**PROBLEM TO WORK ON:** Pictures do not belong in your copy. Repeat all the other data exactly.

::: MATERIAL PROVIDED

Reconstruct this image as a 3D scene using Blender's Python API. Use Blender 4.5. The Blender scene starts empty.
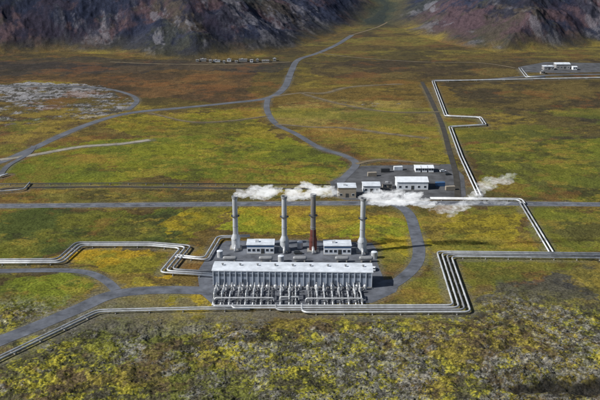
import bpy, bmesh, math, random
import numpy as np
from mathutils import Vector, Matrix
random.seed(3)
S=bpy.context.scene
COL=S.collection
# ---------------------------------------------------------------- camera survey model
F=824.0; TH=math.atan(270/824.0); H=158.0
st,ct=math.sin(TH),math.cos(TH)
def G(u,v,z=0.0):
    q=v-200; t=(H-z)/(F*st+q*ct)
    return ((u-300)*t,(F*ct-q*st)*t)
def GL(p): return [G(*a) for a in p]
def ZAT(v,y):
    q=v-200; t=y/(F*ct-q*st); return H-t*(F*st+q*ct)
def XAT(u,v,y):
    q=v-200; t=y/(F*ct-q*st); return (u-300)*t
cam=bpy.data.cameras.new("camera"); co=bpy.data.objects.new("camera",cam); COL.objects.link(co)
cam.sensor_width=36; cam.lens=36*F/600; cam.clip_end=20000; cam.clip_start=1
co.location=(0,0,H); co.rotation_euler=(math.pi/2-TH,0,0); S.camera=co
S.view_settings.view_transform='Standard'; S.view_settings.look='None'; S.view_settings.exposure=0
# ---------------------------------------------------------------- light
el=math.radians(38); az=math.radians(-104)   # azimuth clockwise from +y
w=bpy.data.worlds.new("World"); S.world=w; w.use_nodes=True
nt=w.node_tree; bg=nt.nodes["Background"]; sky=nt.nodes.new("ShaderNodeTexSky"); sky.sky_type='NISHITA'; sky.sun_disc=False
sky.sun_elevation=el; sky.sun_rotation=az
nt.links.new(sky.outputs[0],bg.inputs[0]); bg.inputs[1].default_value=0.055
sd=bpy.data.lights.new("sun",'SUN'); sd.energy=5.0; sd.angle=math.radians(.5); sd.color=(1,.97,.90)
so=bpy.data.objects.new("sun",sd); COL.objects.link(so)
d=Vector((math.sin(az)*math.cos(el),math.cos(az)*math.cos(el),math.sin(el)))
so.rotation_euler=d.to_track_quat('Z','Y').to_euler(); so.location=(0,300,400)
# ---------------------------------------------------------------- numpy noise
def vn(x,y,seed):
    T=np.random.RandomState(seed).rand(512,512)
    xi=np.floor(x).astype(int); yi=np.floor(y).astype(int); fx=x-xi; fy=y-yi
    fx=fx*fx*(3-2*fx); fy=fy*fy*(3-2*fy)
    a=T[xi&511,yi&511];b=T[(xi+1)&511,yi&511];c=T[xi&511,(yi+1)&511];e=T[(xi+1)&511,(yi+1)&511]
    return (a*(1-fx)+b*fx)*(1-fy)+(c*(1-fx)+e*fx)*fy
def fbm(x,y,scale,octv,seed,r=.5):
    o=0;a=1;s=0
    for i in range(octv):
        k=2**i/scale
        ca,sa=math.cos(i*.7+seed),math.sin(i*.7+seed)
        o=o+a*vn((x*ca-y*sa)*k+17.3*i,(x*sa+y*ca)*k-9.1*i,seed*13+i); s+=a; a*=r
    return o/s
def ridge(x,y,scale,octv,seed,r=.55):
    o=0;a=1;s=0
    for i in range(octv):
        k=2**i/scale; ca,sa=math.cos(i*.7+seed),math.sin(i*.7+seed)
        n=vn((x*ca-y*sa)*k+17.3*i,(x*sa+y*ca)*k-9.1*i,seed*13+i)
        o=o+a*(1-np.abs(2*n-1)); s+=a; a*=r
    return o/s
def ss(a,b,x):
    t=np.clip((x-a)/(b-a),0,1); return t*t*(3-2*t)
def segd(X,Y,P):
    D=np.full(X.shape,1e9)
    for (x0,y0),(x1,y1) in zip(P[:-1],P[1:]):
        dx,dy=x1-x0,y1-y0; L=dx*dx+dy*dy+1e-9
        t=np.clip(((X-x0)*dx+(Y-y0)*dy)/L,0,1)
        D=np.minimum(D,np.hypot(X-x0-t*dx,Y-y0-t*dy))
    return D
def inpoly(X,Y,P):
    r=np.zeros(X.shape,bool); n=len(P)
    for i in range(n):
        x0,y0=P[i]; x1,y1=P[(i+1)%n]
        if y0==y1: continue
        r^=((y0>Y)!=(y1>Y))&(X<(x1-x0)*(Y-y0)/(y1-y0)+x0)
    return r
def smooth(P,n=6):
    if len(P)<3: return P
    out=[]
    Q=[P[0]]+list(P)+[P[-1]]
    for i in range(1,len(Q)-2):
        p0,p1,p2,p3=[np.array(a,float) for a in Q[i-1:i+3]]
        for k in range(n):
            t=k/n
            out.append(tuple(.5*((2*p1)+(-p0+p2)*t+(2*p0-5*p1+4*p2-p3)*t*t+(-p0+3*p1-3*p2+p3)*t**3)))
    out.append(tuple(P[-1])); return out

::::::

**RESULT:**
Reconstruct this image as a 3D scene using Blender's Python API. Use Blender 4.5. The Blender scene starts empty.
import bpy, bmesh, math, random
import numpy as np
from mathutils import Vector, Matrix
random.seed(3)
S=bpy.context.scene
COL=S.collection
# ---------------------------------------------------------------- camera survey model
F=824.0; TH=math.atan(270/824.0); H=158.0
st,ct=math.sin(TH),math.cos(TH)
def G(u,v,z=0.0):
    q=v-200; t=(H-z)/(F*st+q*ct)
    return ((u-300)*t,(F*ct-q*st)*t)
def GL(p): return [G(*a) for a in p]
def ZAT(v,y):
    q=v-200; t=y/(F*ct-q*st); return H-t*(F*st+q*ct)
def XAT(u,v,y):
    q=v-200; t=y/(F*ct-q*st); return (u-300)*t
cam=bpy.data.cameras.new("camera"); co=bpy.data.objects.new("camera",cam); COL.objects.link(co)
cam.sensor_width=36; cam.lens=36*F/600; cam.clip_end=20000; cam.clip_start=1
co.location=(0,0,H); co.rotation_euler=(math.pi/2-TH,0,0); S.camera=co
S.view_settings.view_transform='Standard'; S.view_settings.look='None'; S.view_settings.exposure=0
# ---------------------------------------------------------------- light
el=math.radians(38); az=math.radians(-104)   # azimuth clockwise from +y
w=bpy.data.worlds.new("World"); S.world=w; w.use_nodes=True
nt=w.node_tree; bg=nt.nodes["Background"]; sky=nt.nodes.new("ShaderNodeTexSky"); sky.sky_type='NISHITA'; sky.sun_disc=False
sky.sun_elevation=el; sky.sun_rotation=az
nt.links.new(sky.outputs[0],bg.inputs[0]); bg.inputs[1].default_value=0.055
sd=bpy.data.lights.new("sun",'SUN'); sd.energy=5.0; sd.angle=math.radians(.5); sd.color=(1,.97,.90)
so=bpy.data.objects.new("sun",sd); COL.objects.link(so)
d=Vector((math.sin(az)*math.cos(el),math.cos(az)*math.cos(el),math.sin(el)))
so.rotation_euler=d.to_track_quat('Z','Y').to_euler(); so.location=(0,300,400)
# ---------------------------------------------------------------- numpy noise
def vn(x,y,seed):
    T=np.random.RandomState(seed).rand(512,512)
    xi=np.floor(x).astype(int); yi=np.floor(y).astype(int); fx=x-xi; fy=y-yi
    fx=fx*fx*(3-2*fx); fy=fy*fy*(3-2*fy)
    a=T[xi&511,yi&511];b=T[(xi+1)&511,yi&511];c=T[xi&511,(yi+1)&511];e=T[(xi+1)&511,(yi+1)&511]
    return (a*(1-fx)+b*fx)*(1-fy)+(c*(1-fx)+e*fx)*fy
def fbm(x,y,scale,octv,seed,r=.5):
    o=0;a=1;s=0
    for i in range(octv):
        k=2**i/scale
        ca,sa=math.cos(i*.7+seed),math.sin(i*.7+seed)
        o=o+a*vn((x*ca-y*sa)*k+17.3*i,(x*sa+y*ca)*k-9.1*i,seed*13+i); s+=a; a*=r
    return o/s
def ridge(x,y,scale,octv,seed,r=.55):
    o=0;a=1;s=0
    for i in range(octv):
        k=2**i/scale; ca,sa=math.cos(i*.7+seed),math.sin(i*.7+seed)
        n=vn((x*ca-y*sa)*k+17.3*i,(x*sa+y*ca)*k-9.1*i,seed*13+i)
        o=o+a*(1-np.abs(2*n-1)); s+=a; a*=r
    return o/s
def ss(a,b,x):
    t=np.clip((x-a)/(b-a),0,1); return t*t*(3-2*t)
def segd(X,Y,P):
    D=np.full(X.shape,1e9)
    for (x0,y0),(x1,y1) in zip(P[:-1],P[1:]):
        dx,dy=x1-x0,y1-y0; L=dx*dx+dy*dy+1e-9
        t=np.clip(((X-x0)*dx+(Y-y0)*dy)/L,0,1)
        D=np.minimum(D,np.hypot(X-x0-t*dx,Y-y0-t*dy))
    return D
def inpoly(X,Y,P):
    r=np.zeros(X.shape,bool); n=len(P)
    for i in range(n):
        x0,y0=P[i]; x1,y1=P[(i+1)%n]
        if y0==y1: continue
        r^=((y0>Y)!=(y1>Y))&(X<(x1-x0)*(Y-y0)/(y1-y0)+x0)
    return r
def smooth(P,n=6):
    if len(P)<3: return P
    out=[]
    Q=[P[0]]+list(P)+[P[-1]]
    for i in range(1,len(Q)-2):
        p0,p1,p2,p3=[np.array(a,float) for a in Q[i-1:i+3]]
        for k in range(n):
            t=k/n
            out.append(tuple(.5*((2*p1)+(-p0+p2)*t+(2*p0-5*p1+4*p2-p3)*t*t+(-p0+3*p1-3*p2+p3)*t**3)))
    out.append(tuple(P[-1])); return out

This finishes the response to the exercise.